PROMPT:
Locate the lines where "scene" occurs and copy them as they stand.

SOURCE EXCERPT:
....................

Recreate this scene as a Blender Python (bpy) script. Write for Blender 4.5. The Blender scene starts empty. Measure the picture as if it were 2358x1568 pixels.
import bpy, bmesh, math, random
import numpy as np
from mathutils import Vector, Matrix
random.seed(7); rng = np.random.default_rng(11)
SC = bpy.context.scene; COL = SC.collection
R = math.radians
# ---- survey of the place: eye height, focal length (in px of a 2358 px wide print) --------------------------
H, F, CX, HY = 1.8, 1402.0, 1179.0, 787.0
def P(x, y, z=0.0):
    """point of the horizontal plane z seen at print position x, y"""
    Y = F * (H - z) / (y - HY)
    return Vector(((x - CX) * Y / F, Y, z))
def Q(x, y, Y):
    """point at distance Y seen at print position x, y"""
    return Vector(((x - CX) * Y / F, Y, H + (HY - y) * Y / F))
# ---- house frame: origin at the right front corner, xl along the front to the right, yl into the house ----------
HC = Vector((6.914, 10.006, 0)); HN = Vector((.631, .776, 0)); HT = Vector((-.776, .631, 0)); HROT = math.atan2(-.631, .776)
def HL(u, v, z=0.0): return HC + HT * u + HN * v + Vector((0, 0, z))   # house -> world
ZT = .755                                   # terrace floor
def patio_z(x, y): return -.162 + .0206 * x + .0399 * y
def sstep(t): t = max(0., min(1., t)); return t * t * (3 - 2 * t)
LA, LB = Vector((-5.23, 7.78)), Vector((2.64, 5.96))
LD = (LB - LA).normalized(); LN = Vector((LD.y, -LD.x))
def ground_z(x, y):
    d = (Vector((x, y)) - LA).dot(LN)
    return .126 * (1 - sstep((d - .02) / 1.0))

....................

SOLUTION TO THIS EXERCISE:
Recreate this scene as a Blender Python (bpy) script. Write for Blender 4.5. The Blender scene starts empty. Measure the picture as if it were 2358x1568 pixels.
SC = bpy.context.scene; COL = SC.collection